Non-monotonic Resource Utilization in the Bandits with Knapsacks Problem
This work addresses sequential decision-making under resource constraints for applications like online advertising or resource management, representing an incremental extension of the existing BwK model.
The paper tackles the bandits with knapsacks problem by generalizing it to allow non-monotonic resource utilization, where resource drifts can be positive or negative, and develops a policy with constant regret when distributions are known and a learning algorithm with logarithmic regret when they are unknown.
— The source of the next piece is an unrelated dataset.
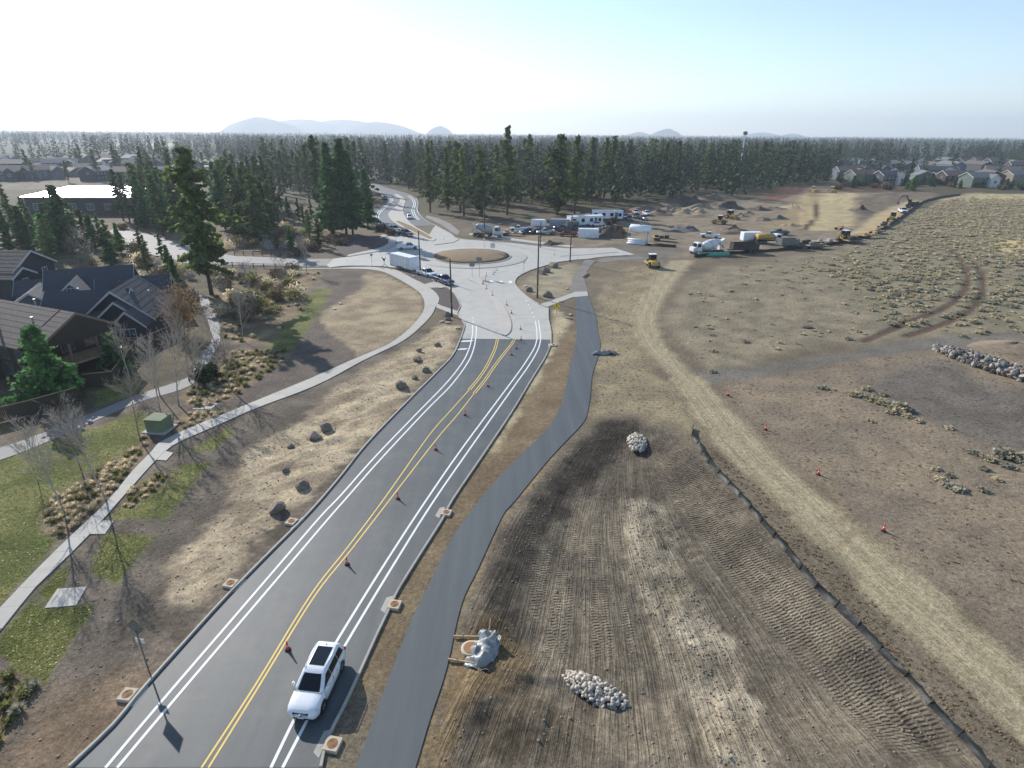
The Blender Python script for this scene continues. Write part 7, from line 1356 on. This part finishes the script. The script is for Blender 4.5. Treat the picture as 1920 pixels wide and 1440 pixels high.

Bandits with knapsacks (BwK) is an influential model of sequential decision-making under uncertainty that incorporates resource consumption constraints. In each round, the decision-maker observes an outcome consisting of a reward and a vector of nonnegative resource consumptions, and the budget of each resource is decremented by its consumption. In this paper we introduce a natural generalization of the stochastic BwK problem that allows non-monotonic resource utilization. In each round, the decision-maker observes an outcome consisting of a reward and a vector of resource drifts that can be positive, negative or zero, and the budget of each resource is incremented by its drift. Our main result is a Markov decision process (MDP) policy that has constant regret against a linear programming (LP) relaxation when the decision-maker knows the true outcome distributions. We build upon this to develop a learning algorithm that has logarithmic regret against the same LP relaxation when the decision-maker does not know the true outcome distributions. We also present a reduction from BwK to our model that shows our regret bound matches existing results.